A U.N. report found that suspected Taliban fighters were beaten and tortured at some Afghan-run detention centers, even after the U.S. and others have spent billions to train the Afghan security forces. The abuse was not a result of an Afghan government policy, but mostly individual actions, according to the report. In response to the report, NATO has stopped sending prisoners to those centers.

Despite the sagging economy and persistent unemployment, Senate Republicans are poised to kill President Obama’s jobs bill today, as it faces a critical test in the upper chamber. Republicans (falsely) claim the 2009 stimulus package was an expensive failure and say the current plan is just like it.

Joe the Plumber is planning a run for Congress, filing paperwork last week stating his intention to run as a Republican candidate in Ohio’s 9th Congressional District. The unlicensed ex-plumber rose to fame during the 2008 presidential campaign when he challenged then-Sen. Obama over his plan to raise taxes on those who earn more than $250,000 a year.

Democrats in Wisconsin are revving up their efforts to recall Gov. Scott Walker (R) over his anti-union law. Democrats say recall petitions would begin circulating Nov. 15, giving proponents until Jan. 13 to get 540,208 signatures. An election could be held as early as the spring.

Bucking the national trend of states loosening gun laws, California Gov. Jerry Brown (D) signed a bill outlawing the public display of handguns.

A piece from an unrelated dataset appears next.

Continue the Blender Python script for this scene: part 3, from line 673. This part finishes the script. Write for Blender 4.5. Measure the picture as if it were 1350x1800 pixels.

Brown said he signed the bill at the urging of law enforcement officials, and the law will take effect on Jan. 1. It is one of several bills Brown has signed to step up gun control in California.

And finally: Legendary actor and singer Harry Belafonte slammed presidential candidate Herman Cain as a “bad apple” yesterday for the Republican’s comments on African Americans being brainwashed and saying that racism is essentially solved. “Because he happened to have had good fortune, because he happened to have had a moment when he broke through – the moment someone blinked – does not make him the authority on the plight of people of color,” Belafonte said.